Cons: Not many users have complaints about the Kate editor.

Kate graphical interface GUI

JED Editor

JED is a command-line text editor that acts as a graphical interface. It is available on most platforms.

Pros: JED uses drop-down menus, making it more intuitive for people familiar with word processors. It supports color-coded syntax for many different programming languages and has broad support for plugins. JED is also light on system resources, making it an excellent choice for older systems.

Cons: Very few users have complaints about the JED editor.

JED graphical interface

Leafpad

Leafpad is a Linux-based text editor designed to be simple and lightweight.

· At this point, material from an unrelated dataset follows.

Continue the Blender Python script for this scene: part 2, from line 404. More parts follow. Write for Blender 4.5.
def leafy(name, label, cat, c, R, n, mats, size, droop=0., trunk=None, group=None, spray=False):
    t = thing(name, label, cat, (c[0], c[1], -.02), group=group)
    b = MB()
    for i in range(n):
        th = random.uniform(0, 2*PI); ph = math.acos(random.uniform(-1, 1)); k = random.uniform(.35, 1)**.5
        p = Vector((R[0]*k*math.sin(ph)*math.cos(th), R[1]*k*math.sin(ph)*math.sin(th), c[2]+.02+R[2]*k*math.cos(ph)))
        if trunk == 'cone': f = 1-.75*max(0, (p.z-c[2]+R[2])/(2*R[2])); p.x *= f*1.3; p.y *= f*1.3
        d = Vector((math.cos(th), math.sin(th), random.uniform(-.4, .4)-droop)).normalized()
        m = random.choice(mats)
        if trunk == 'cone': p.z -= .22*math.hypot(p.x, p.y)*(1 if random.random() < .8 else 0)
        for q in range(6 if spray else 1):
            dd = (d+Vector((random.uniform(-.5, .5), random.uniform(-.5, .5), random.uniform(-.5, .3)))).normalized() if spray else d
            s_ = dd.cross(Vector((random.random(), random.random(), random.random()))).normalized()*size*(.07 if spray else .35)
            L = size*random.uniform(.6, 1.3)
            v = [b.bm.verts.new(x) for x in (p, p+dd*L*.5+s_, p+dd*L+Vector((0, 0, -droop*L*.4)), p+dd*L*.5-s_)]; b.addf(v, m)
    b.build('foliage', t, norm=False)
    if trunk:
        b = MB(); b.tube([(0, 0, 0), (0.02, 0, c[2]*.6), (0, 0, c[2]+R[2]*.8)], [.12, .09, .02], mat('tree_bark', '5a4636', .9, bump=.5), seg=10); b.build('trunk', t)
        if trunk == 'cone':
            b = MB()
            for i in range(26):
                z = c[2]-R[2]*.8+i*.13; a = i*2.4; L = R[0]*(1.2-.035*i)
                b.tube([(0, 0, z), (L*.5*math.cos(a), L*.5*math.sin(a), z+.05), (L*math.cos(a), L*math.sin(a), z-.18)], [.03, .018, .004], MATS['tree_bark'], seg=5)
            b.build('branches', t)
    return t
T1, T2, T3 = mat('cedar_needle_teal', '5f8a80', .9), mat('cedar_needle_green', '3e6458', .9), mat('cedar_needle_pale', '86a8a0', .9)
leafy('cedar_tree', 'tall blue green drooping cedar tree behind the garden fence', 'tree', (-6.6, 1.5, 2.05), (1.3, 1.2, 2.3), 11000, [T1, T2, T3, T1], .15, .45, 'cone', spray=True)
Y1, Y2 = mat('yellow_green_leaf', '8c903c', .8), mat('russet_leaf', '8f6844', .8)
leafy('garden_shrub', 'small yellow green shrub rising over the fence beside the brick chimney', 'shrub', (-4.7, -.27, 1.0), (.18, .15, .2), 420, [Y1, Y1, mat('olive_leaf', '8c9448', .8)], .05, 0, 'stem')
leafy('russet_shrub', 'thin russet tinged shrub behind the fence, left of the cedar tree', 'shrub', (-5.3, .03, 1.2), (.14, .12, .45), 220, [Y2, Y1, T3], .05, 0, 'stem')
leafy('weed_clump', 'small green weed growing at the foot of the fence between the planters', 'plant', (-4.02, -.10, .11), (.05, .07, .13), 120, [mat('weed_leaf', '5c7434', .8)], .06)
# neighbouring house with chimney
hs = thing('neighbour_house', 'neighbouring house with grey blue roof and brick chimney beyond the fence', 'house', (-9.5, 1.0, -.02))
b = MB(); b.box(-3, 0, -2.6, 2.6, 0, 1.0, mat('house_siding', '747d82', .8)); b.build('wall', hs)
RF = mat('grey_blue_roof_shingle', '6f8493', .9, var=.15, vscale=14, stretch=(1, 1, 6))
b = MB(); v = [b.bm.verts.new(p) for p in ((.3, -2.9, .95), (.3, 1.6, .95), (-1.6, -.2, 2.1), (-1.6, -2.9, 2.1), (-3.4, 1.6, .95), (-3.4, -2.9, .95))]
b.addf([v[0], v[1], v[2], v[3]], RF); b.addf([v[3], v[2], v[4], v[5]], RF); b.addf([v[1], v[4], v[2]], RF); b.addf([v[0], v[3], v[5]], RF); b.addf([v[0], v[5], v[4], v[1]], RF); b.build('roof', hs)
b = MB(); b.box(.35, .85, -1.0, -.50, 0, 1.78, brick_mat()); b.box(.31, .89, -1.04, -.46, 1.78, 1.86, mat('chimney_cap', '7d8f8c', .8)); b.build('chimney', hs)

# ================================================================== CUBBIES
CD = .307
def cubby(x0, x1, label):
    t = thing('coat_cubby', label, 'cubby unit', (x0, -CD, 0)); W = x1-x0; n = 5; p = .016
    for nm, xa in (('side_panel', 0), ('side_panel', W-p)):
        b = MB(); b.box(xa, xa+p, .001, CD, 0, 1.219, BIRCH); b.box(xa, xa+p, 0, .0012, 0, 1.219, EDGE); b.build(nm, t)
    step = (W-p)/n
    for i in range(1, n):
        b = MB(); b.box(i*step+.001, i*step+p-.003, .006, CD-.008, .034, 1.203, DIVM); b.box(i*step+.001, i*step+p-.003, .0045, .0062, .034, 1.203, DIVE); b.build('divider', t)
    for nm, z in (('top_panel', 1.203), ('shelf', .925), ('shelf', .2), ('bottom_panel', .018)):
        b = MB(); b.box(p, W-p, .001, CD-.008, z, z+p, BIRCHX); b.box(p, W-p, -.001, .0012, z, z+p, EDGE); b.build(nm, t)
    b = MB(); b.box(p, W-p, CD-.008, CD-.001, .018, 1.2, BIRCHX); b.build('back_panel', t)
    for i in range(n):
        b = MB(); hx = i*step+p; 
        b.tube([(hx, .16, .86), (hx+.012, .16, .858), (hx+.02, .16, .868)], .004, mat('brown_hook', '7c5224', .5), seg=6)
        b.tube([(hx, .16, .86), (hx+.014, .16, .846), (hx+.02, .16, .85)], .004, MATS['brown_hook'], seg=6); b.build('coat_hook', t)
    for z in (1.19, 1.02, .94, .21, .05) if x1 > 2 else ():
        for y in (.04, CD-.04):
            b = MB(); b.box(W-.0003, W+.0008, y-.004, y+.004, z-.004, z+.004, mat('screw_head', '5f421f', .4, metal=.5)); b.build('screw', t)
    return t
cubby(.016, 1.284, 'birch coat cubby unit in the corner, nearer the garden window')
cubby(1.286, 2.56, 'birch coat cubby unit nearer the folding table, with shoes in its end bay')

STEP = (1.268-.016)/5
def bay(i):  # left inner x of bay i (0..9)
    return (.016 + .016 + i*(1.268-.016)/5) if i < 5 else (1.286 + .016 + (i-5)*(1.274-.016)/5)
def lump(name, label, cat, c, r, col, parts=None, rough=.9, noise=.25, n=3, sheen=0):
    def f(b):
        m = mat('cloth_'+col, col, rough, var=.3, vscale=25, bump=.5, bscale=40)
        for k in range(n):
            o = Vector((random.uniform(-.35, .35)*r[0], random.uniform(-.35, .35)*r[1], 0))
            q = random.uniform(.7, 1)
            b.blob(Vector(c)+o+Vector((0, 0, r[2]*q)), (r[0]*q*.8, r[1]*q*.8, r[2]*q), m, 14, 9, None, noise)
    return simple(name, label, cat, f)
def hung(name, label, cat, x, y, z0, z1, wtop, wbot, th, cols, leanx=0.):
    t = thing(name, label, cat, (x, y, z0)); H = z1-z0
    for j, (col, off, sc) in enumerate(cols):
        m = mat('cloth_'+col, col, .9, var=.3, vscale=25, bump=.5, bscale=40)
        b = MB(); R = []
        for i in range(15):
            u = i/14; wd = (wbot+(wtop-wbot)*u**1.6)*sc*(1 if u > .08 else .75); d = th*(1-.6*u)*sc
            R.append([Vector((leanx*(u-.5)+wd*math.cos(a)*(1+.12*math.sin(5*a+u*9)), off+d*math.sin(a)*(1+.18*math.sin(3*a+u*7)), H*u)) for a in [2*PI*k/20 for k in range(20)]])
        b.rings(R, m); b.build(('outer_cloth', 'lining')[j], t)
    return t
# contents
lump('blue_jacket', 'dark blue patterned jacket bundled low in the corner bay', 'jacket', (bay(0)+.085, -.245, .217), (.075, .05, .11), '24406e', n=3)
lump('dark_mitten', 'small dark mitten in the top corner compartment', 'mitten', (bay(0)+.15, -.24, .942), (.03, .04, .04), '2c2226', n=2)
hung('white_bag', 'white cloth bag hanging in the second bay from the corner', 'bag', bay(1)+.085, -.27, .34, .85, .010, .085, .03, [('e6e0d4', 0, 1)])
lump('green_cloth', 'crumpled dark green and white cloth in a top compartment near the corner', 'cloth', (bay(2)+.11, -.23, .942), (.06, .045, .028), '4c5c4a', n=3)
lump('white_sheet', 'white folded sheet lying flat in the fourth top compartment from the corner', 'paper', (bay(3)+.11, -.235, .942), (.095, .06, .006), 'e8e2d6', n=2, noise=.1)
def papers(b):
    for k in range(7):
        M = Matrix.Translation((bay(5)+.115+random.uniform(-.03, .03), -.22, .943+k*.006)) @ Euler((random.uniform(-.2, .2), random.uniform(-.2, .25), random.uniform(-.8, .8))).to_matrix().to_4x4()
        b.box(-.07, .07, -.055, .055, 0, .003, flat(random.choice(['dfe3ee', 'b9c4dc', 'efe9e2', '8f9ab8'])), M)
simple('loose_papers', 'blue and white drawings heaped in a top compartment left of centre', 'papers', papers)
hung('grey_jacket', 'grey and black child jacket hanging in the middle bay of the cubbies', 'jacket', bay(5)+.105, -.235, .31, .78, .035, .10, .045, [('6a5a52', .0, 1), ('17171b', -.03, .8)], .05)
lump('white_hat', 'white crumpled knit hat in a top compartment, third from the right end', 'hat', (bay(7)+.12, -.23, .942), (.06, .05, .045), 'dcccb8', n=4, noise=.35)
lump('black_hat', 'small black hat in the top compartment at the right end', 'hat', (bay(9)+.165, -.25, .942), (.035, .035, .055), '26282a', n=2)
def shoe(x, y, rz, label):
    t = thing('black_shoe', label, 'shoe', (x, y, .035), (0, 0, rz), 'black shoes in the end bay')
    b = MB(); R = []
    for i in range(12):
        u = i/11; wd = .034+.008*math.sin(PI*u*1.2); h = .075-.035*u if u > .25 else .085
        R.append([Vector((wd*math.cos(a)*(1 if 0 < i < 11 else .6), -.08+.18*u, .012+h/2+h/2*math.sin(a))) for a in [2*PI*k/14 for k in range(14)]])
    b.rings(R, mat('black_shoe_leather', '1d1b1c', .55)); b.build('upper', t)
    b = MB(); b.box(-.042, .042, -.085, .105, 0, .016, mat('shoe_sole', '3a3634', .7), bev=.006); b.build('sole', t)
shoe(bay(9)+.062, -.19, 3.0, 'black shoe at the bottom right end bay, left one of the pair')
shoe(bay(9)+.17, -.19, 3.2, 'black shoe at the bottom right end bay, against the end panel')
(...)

Pros: Leafpad uses minimal system resources, making it a great choice for older systems. It provides a decent feature set sufficient for simple editing. Leafpad would make an excellent secondary editor for quick, simple jobs.

Cons: Leafpad is not intended to be a full-featured text editor. It contains some of the more advanced features, such as multiple documents, for speed and efficiency.

Leafpad Text Editor Interface

Light Table

Light Table is an integrated desktop environment for evaluating software. It works as a text editor, but its main feature is live feedback on code. Light Table is available on most operating systems.

Pros: Light Table’s features include in-line code evaluation, which lets you test code without compiling. It also runs the code as you’re entering it, allowing you to debug on the fly. Many plugins are available to expand Light Table’s functionality. It is also reasonably fast, even without a high-end system.

Cons: Light Table is still in the early stages of development, meaning it doesn’t support all programming languages. It also has a moderate learning curve – the commands are not displayed on the screen. Also, Light Table is based on a web browser, which limits its usability on text-only systems.

Light Table Text Editor Interface

Medit

Medit is another open-source, cross-platform text editor designed for Windows and Linux systems.

Pros: Medit includes common text-editor commands, such as find/replace, color-coded syntax, and plugin support. It also adds a split view for working on multiple files at once. It’s a good editor with plenty of features, but nothing unique that sets it apart.

Cons: Medit is designed for graphical interfaces. It has a standard menu bar for commands, but it seems to lack robust documentation.

Medit screenshot

Kakoune Code Editor

Kakoune is a different kind of text editor for Linux. Instead of focusing on inserting/composing text, it doubles down on navigating around the existing text. In this way, it’s similar to the Vi/Vim editor, in that it uses different modes, like insertion mode and command mode.

Pros: Kakoune includes most modern features, such as color-coding, autocomplete, and on-screen help. One key benefit is the ability to create multiple selections. Kakoune makes the workflow of creating and managing files more straightforward and intuitive.

Cons: Kakoune is only available on Linux-based systems. Even with its enhancements, it’s still based on the Vi/Vim structure, which may be a turn off for users more accustomed to word processors.

Kakoune example

Micro Text Editor

The Micro text editor is designed as an enhancement to the Nano text editor. It’s available for Windows, Linux, and Mac.

Pros: Micro is a terminal-based text editor, which means it can run without a GUI. It also includes modern improvements, such as color-coded syntax, plugins, copy/paste, and undo/redo. When it runs in a graphical interface, it has a terminal emulator to execute commands directly.

Cons: Micro still uses hotkeys to execute functions, which some users don’t find appealing. Also, Micro lacks some of the next-generation features that set graphical text editors apart.

Micro Interface

Conclusion

This guide should give you a good idea of which linux editor is going to work best for your needs. Each code editor we reviewed has its strengths and weaknesses.